Flynn’s communication with Sergey Kislyak was interpreted by some senior US officials as "inappropriate", a US newspaper wrote
Kremlin spokesman Dmitry Peskov Sergei Fadeichev/TASS
Kremlin spokesman Dmitry Peskov
© Sergei Fadeichev/TASS

MOSCOW, February 13. /TASS/. Kremlin spokesman Dmitry Peskov declined to comment on the row involving Russian Ambassador to the United States Sergey Kislyak and President Donald Trump’s national security advisor Michael Flynn who allegedly discussed the issue of anti-Russia sanctions prior to the inauguration. "We would like to give no comments on any internal discussions in Washington," he said when asked a respective question.

When asked whether Kislyak informed Moscow about his contacts with Flynn, Peskov said: "Any ambassador provides information about all contacts."

Last week the Washington Post wrote with reference to current and former US officials that Michael Flynn privately discussed US sanctions against Moscow with Russian ambassador to the United States "during the month before President Trump took office."

Flynn’s communication with Sergey Kislyak "was interpreted by some senior US officials as an inappropriate and potentially illegal signal to the Kremlin that it could expect a reprieve from sanctions," the newspaper wrote. According to the Washington Post, "Flynn urged Russia not to overreact to the penalties being imposed by President Barack Obama, making clear that the two sides would be in position to review the matter after Trump was sworn in as president."

The FBI is continuing to examine Flynn’s communications with Kislyak, the newspaper wrote.

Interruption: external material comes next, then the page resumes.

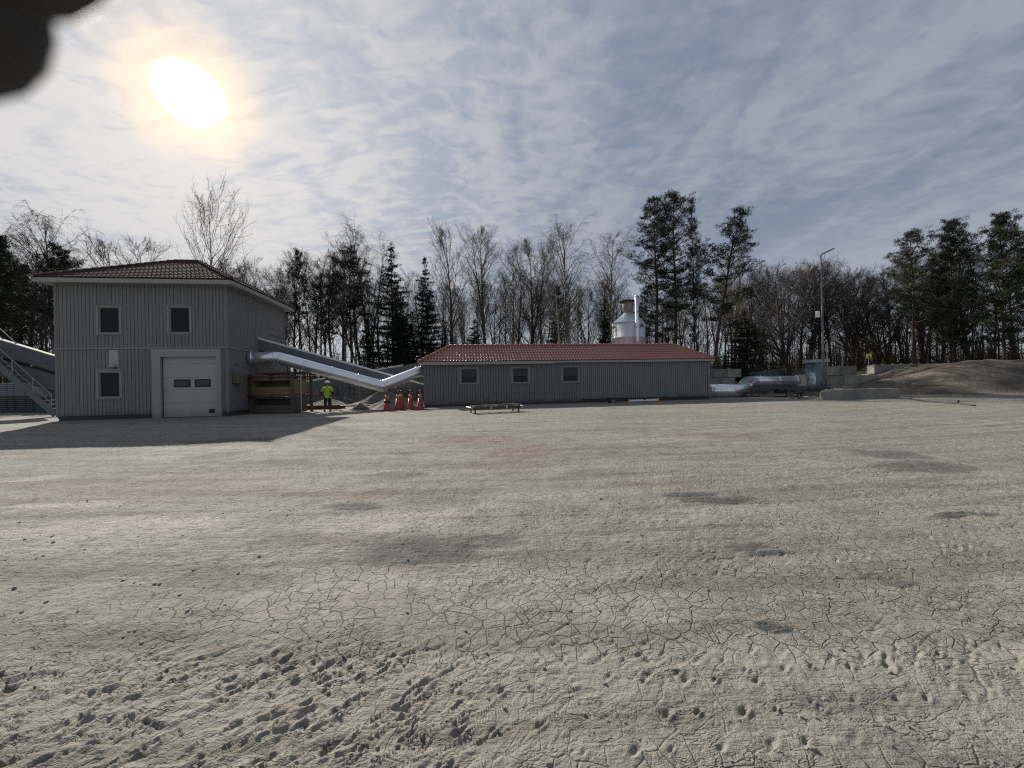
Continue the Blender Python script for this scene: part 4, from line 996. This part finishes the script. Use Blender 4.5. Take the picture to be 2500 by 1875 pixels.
        tag(o, 'small broken concrete stone lying beside the long kerb block', 'stone', 'broken stones at the end of the kerb block')
    # hose lying across the yard
    pts = [gnd(*p)+Vector((0, 0, .02)) for p in ((2180, 973), (2215, 974), (2255, 980), (2300, 984.5), (2338, 986.5), (2380, 991))]
    m = MB(); m.tube(pts, [.045, .05, .05, .045, .05, .04], 8); m.tube([pts[-2], pts[-2]+Vector((.05, .02, .16))], .05, 8)
    o = m.build('rubber_hose', M_BLACK, None, True); tag(o, 'black rubber hose lying on the ground from the end of the kerb block', 'hose')
    # sand bank (terrain)
    n1, n2 = 220, 120; X0, X1, Y0, Y1 = 22.0, 64.0, 24.0, 42.0
    X, Y = np.meshgrid(np.linspace(X0, X1, n1), np.linspace(Y0, Y1, n2))
    foot = 27.2 - .05*(X-30) + .6*np.sin(X*.5) - 1.2*sstep(34, 50, X) + 3.6*(1-sstep(27.5, 33.5, X)); up = sstep(-.05, 1, (Y-foot)/(6.4))
    ramp = sstep(25.8, 40, X)
    Z = 2.45*up*ramp**.8 + .0
    st = (X*.45+Y*.9); Z += .15*np.sin(st*2.1+fbm(X, Y, .3, 3, 5)*6)*np.clip(up*4, 0, 1)*ramp
    Z += 1.15*np.exp(-(((X-40.5)/4.2)**2+((Y-29.3)/2.3)**2)) + .7*np.exp(-(((X-36.0)/2.5)**2+((Y-30.0)/1.6)**2))
    Z += (fbm(X, Y, .9, 5, 12)-.47)*.42*np.clip(Z*1.2, 0, 1) - .05 - .3*(1-sstep(25.0, 26.2, X)) - .3*(1-sstep(24.2, 26.2, Y))
    mb = MB(); mb.v = [(float(a), float(b), float(c)) for a, b, c in zip(X.ravel(), Y.ravel(), Z.ravel())]
    mb.f = [(i*n1+j, i*n1+j+1, (i+1)*n1+j+1, (i+1)*n1+j) for i in range(n2-1) for j in range(n1-1)]
    o = mb.build('sand_bank', M_SAND, None, True); tag(o, 'broad brown sand bank sloping up against the block wall', None, kind='structure')
right_side()

# ------------------------------------------------------------------ trees
class Tree:
    """collects trunk tubes and crown geometry with numpy-free lists"""
    def __init__(s, seed): s.r = random.Random(seed); s.trunk = MB(); s.twig = MB(); s.leaf = MB()
    def rv(s, k=1.0): r = s.r; return Vector((r.uniform(-k, k), r.uniform(-k, k), r.uniform(-k, k)))
    def path(s, p, d, L, n, wob, lift=0.0):
        pts = [p.copy()]; d = d.normalized()
        for i in range(n):
            d = (d + s.rv(wob) + Vector((0, 0, lift))).normalized(); pts.append(pts[-1]+d*(L/n))
        return pts
    def spray(s, c, n, R, l, w, flat=1.0, droop=0.0):
        r = s.r
        for _ in range(n):
            u = s.rv().normalized()*R*r.random()**.5; u.z *= flat*.75; p = c+u
            d = (u.normalized()*.8+s.rv(.7)+Vector((0, 0, .25-droop))).normalized(); a = d.cross(s.rv()).normalized()*w*r.uniform(.6, 1.2); L = l*r.uniform(.6, 1.3)
            s.leaf.add([p-a, p+a, p+d*L], [(0, 1, 2)])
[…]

As was reported earlier the Kremlin denied the information. When asked whether the Russian ambassador indeed discussed the sanctions issue with Trump’s advisor, Kremlin spokesman Dmitry Peskov said his understanding is that "there were certain conversations [between Flynn and Kislyak]", though "it is better to double check the information in the Foreign Ministry."

"Other than that the information is not correct," he added.